Certo, la sell-off giapponese non sarà alluvionale. Né inattesa. Probabilmente, trattasi addirittura di una messa in guardia. Ma poco cambia. I margini di manovra per l’Italia in un contesto simile sono pressoché a zero. A chi venderemo debito, stante 340 miliardi da rifinanziare quest’anno, senza Bce e con il Signor Rossi che maledice il Mef e il suo gestore di filiale per l’affarone dei Btp indicizzati? Capito perché, non appena ventilata l’idea di una procedura d’infrazione (di fatto prodromo a un blocco delle future tranche di Pnrr e altri sostegni), l’Italia sovranista ha abbandonato l’approccio da X Mas e ha immediatamente salutato una Commissione Ursula 2 come il migliore dei compromessi possibili? D’altronde, accadde lo stesso con la riforma del Patto di stabilità, ricordate? Ed eccoci qui a tremare alla sola idea di dover rientrare dal 7,2% al 5% prima del Def autunnale, poiché l’unico compromesso a una situazione simile risponde al nome di manovra correttiva.
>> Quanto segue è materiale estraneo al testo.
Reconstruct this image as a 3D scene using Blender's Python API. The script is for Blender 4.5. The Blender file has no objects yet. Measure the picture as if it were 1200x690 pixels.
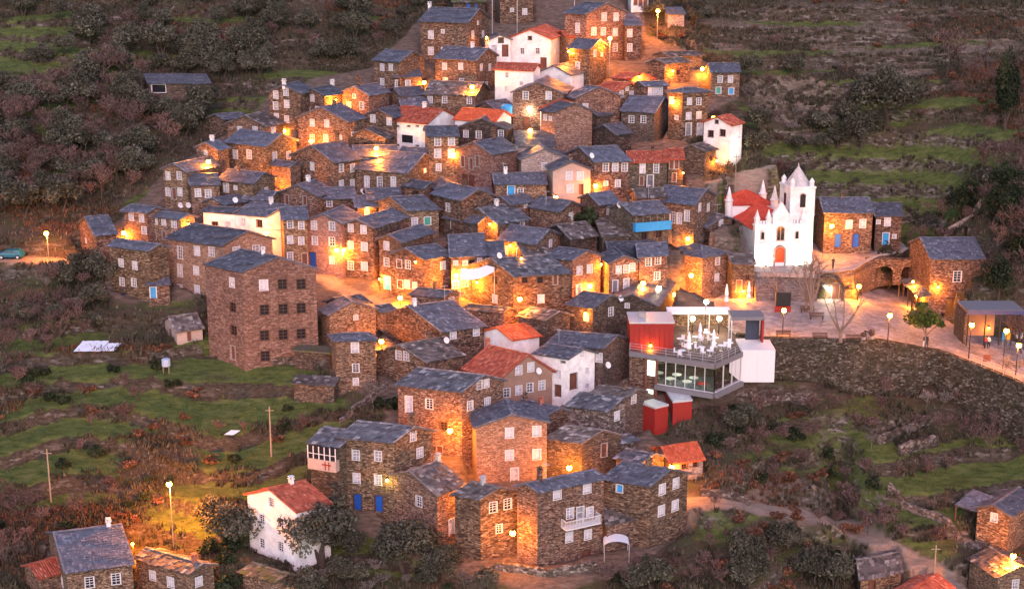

I nodi stanno venendo al pettine. Come vi avevo detto, bastava attendere che passasse la campagna elettorale. Adesso si comincia a ballare. Perché attenzione, le banche francesi sono stracariche di Btp. E se Parigi dovrà scegliere, certamente non presterà il petto al mirino dei mercati al posto nostro. Anzi. Ma tranquilli, trattasi di catastrofismo. Come mio solito.